Ursula, farklı renklerden ve malzemelerden oluşan, birbirine karışmış yığınların örttüğü tezgahları anlatıyor: “Bu manzaralar tuvalde soyut resimlere dönüştüler.”Peki, 80’li yıllarda Türkiye’ye gelmek, İsviçreli bir sanatçı için ne ifade ediyordu? “O zamanlar çok kapalı bir sanat topluluğu vardı ve Avrupa’nın bu topluluktaki etkisi çok azdı” diye hatırlıyor Ursula ve “belki de üç ya da dört tane galeri vardı” diye devam ediyor. Türkiye’de resim sanatı ile uğraşan önemli isimlerin sayısı azdı ve Avrupa’dakinin aksine köklü bir gelenekten bahsetmek mümkün değildi.  Türk sanat anlayışı el sanatlarından ibaretti; bunların arasında halı dokumacılığı, nakış işlemeleri ve çömlekçilik sayılabilirdi. Günümüzde bile duvarlara dini özdeyişler, düğün fotoğrafları ya da kilimler yerine, resim tabloları asanlar çok istisnadır.

Ursula, 80’lerdeki kendi tabiriyle “bir nebze karanlık ve hüzünlü resimler” arasında, rengarenk yağlı boya tabloları üzerinde ilgi uyandırabilmiş olmasına rağmen, eşiyle birlikte sadece yaptıkları sanat ile geçinmeleri mümkün olmamış ve ekonomik birikimleri de bir yıl içerisinde tükenmiş. Bu yüzden, bazı zamanlar yaptıkları eserleri tekrar İsviçre’de sergilemişler. Neden İsviçre’ye geri dönmeyip, İstanbul’da yaşamaya devam ettiği sorusuna, kısa ve net bir şekilde şu cevabı veriyor: “Yusuf kesinlikle oraya tahammül edemezdi.”

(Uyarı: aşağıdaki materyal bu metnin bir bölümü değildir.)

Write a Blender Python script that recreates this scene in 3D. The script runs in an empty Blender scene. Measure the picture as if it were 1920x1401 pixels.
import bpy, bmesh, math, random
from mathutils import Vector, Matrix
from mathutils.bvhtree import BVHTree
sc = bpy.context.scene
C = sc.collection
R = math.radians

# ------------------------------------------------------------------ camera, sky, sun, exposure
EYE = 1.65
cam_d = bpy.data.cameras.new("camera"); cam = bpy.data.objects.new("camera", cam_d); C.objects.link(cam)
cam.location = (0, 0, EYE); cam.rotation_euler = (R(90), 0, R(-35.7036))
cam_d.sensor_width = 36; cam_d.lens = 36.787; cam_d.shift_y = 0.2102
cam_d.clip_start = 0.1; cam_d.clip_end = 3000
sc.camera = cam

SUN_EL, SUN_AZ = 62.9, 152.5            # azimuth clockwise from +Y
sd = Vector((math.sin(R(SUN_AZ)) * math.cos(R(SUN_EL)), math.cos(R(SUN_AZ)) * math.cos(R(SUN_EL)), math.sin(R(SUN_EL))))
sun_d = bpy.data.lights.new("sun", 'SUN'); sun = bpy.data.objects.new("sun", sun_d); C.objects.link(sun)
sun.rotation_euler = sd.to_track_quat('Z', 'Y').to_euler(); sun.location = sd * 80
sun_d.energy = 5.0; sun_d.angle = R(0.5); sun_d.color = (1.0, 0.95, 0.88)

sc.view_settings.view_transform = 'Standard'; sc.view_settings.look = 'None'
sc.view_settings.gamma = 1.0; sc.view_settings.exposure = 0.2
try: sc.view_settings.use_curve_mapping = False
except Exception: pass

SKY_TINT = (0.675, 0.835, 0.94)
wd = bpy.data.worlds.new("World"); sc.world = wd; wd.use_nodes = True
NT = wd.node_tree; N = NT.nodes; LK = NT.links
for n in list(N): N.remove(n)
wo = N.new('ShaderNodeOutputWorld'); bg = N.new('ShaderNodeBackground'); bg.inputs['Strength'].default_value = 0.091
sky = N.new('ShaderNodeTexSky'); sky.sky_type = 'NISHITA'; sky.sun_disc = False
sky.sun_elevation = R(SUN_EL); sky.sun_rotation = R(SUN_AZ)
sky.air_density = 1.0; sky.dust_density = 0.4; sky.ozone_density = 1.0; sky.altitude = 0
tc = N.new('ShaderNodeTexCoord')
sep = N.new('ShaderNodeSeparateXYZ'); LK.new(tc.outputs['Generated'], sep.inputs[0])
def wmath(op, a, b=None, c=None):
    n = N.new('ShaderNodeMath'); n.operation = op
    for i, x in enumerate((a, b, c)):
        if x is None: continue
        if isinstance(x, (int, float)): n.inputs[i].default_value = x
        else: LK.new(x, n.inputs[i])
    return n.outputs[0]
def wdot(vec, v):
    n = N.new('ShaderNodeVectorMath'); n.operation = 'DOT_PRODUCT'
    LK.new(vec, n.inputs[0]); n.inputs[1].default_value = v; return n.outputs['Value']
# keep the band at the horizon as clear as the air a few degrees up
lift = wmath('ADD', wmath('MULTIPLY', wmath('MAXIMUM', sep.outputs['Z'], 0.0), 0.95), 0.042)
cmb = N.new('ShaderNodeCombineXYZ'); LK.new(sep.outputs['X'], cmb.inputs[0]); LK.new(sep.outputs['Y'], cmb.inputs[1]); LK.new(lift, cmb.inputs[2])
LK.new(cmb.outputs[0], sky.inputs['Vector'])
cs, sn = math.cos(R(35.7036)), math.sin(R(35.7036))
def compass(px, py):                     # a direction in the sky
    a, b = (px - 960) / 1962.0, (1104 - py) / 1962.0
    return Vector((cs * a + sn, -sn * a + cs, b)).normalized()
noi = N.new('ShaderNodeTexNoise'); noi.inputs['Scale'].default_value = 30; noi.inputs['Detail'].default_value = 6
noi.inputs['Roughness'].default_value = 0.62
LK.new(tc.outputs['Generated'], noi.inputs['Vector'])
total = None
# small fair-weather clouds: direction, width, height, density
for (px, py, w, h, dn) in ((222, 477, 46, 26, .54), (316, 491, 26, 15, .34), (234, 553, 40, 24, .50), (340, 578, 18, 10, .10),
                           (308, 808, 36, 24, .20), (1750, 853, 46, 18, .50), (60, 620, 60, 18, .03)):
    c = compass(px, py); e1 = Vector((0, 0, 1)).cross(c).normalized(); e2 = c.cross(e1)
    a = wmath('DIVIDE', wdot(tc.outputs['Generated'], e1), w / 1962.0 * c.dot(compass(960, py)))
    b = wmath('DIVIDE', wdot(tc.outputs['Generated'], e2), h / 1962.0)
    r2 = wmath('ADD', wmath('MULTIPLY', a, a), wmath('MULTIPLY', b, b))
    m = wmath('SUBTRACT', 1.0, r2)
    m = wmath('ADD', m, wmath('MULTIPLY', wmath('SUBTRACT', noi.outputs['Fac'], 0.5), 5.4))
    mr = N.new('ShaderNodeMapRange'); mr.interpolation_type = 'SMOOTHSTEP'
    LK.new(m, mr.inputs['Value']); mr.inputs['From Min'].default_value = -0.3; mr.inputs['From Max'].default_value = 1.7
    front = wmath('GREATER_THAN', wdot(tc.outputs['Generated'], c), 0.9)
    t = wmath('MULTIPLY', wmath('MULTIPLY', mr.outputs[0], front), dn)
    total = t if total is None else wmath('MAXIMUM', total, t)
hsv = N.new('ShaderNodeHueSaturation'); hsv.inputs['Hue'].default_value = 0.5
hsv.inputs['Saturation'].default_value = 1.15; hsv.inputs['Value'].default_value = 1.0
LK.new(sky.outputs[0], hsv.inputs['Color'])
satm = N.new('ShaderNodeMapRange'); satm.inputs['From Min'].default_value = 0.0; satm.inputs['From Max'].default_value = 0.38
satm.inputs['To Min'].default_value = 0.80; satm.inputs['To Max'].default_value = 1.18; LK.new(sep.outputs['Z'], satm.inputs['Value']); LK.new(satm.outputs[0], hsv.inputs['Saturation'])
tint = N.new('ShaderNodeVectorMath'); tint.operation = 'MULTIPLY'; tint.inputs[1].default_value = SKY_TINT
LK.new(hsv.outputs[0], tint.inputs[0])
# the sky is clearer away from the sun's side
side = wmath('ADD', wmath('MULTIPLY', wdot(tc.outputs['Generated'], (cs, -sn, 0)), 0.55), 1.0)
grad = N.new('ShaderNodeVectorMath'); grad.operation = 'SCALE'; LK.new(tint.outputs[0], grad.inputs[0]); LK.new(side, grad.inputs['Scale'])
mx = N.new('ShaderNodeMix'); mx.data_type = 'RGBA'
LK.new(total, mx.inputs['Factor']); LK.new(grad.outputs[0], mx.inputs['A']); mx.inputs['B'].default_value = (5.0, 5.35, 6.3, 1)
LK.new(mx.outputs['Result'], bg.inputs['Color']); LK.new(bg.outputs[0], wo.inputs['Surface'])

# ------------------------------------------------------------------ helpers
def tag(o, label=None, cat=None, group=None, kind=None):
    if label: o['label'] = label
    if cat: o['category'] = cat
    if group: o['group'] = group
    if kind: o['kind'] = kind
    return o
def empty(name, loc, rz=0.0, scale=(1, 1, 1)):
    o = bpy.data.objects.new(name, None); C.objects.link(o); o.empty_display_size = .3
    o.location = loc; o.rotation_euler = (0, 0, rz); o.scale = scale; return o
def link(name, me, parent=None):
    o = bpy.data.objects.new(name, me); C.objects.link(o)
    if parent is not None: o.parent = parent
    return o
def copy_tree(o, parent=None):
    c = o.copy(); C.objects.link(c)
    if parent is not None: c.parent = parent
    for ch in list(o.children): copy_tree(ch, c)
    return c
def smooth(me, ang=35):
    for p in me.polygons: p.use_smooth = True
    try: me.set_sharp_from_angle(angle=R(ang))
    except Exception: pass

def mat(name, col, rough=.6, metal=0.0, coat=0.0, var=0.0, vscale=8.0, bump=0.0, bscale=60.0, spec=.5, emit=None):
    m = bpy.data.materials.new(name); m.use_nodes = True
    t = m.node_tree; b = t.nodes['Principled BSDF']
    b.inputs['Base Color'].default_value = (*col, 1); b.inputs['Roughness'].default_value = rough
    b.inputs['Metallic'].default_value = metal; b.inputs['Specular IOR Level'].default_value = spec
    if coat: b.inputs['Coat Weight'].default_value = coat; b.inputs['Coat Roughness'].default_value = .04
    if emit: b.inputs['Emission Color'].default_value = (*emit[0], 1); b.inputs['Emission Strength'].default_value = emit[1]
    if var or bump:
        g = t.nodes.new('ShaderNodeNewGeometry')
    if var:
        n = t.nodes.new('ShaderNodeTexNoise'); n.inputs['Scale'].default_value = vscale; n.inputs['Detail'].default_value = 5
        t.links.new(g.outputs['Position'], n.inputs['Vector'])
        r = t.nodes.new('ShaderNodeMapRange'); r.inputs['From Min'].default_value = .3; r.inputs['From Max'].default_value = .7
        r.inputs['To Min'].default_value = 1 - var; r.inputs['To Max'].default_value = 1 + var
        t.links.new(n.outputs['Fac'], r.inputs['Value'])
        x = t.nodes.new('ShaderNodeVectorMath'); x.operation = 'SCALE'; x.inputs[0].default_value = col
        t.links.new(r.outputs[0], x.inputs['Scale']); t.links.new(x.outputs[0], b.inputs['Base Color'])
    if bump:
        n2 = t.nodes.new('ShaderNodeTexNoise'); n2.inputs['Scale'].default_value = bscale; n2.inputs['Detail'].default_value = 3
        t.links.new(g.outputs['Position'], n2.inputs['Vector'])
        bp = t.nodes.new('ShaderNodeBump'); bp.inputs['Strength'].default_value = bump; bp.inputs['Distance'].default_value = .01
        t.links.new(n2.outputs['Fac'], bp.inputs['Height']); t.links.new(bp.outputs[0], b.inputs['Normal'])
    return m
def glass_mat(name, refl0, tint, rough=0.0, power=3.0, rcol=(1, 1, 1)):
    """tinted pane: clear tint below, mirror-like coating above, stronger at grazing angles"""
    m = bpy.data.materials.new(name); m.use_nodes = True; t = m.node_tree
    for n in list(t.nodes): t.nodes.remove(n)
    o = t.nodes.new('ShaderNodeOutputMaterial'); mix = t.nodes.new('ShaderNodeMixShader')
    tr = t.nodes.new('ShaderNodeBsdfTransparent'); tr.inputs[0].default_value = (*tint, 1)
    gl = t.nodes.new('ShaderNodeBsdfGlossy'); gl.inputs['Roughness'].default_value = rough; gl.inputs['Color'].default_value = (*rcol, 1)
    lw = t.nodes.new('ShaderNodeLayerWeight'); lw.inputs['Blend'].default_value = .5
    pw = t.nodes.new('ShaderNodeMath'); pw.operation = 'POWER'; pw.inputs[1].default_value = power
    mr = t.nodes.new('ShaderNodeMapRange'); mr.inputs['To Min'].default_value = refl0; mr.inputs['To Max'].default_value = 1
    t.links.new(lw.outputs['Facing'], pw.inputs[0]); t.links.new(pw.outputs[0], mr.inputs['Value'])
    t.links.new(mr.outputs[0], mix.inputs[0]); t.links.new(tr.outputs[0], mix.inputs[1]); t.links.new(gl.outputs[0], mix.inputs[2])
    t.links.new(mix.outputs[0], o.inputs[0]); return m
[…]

Ursula’nın özlediği şeyler var mı? Evet var! Ursula çok uzun zamandır dolu dolu bir konuşmaya dahil olmamış ve ciddi bir sohbete girme imkanı bulamamış. Bunun iki temel sebebi var: İlk olarak, askeri darbenin yapıldığı 80’li yıllarda dil kursları pek talep görmüyordu. Türkçe öğrenmek isteyen yabancıların sayısı çok azdı, bu da mevcut dil kurslarını daha masraflı hale getiriyordu.  İkinci neden ise, bir ressam olarak daha çok görsel unsurlar üzerinde odaklanıyordu ve bu yüzden Türkçesini geliştirmek için daha uzun bir zamana ihtiyaç duymuştu. Ancak iki oğlunun eğitimleri boyunca, bir yabancının çocukları olarak onların dil anlamında uyum sağlamaları ve karmaşık durumlardan korunmaları için Türkçeye ciddi anlamda öncelik verdi. Ayrıca çocuklarının İsviçre Almancası öğrenmelerinin bir mantığı olmadığına kanaat getirdi; nitekim şivesiz Almanca kendisi için zaten bir tür yabancı dil gibiydi, ama çocuklarının şivesiz Almanca’ya yatkındı.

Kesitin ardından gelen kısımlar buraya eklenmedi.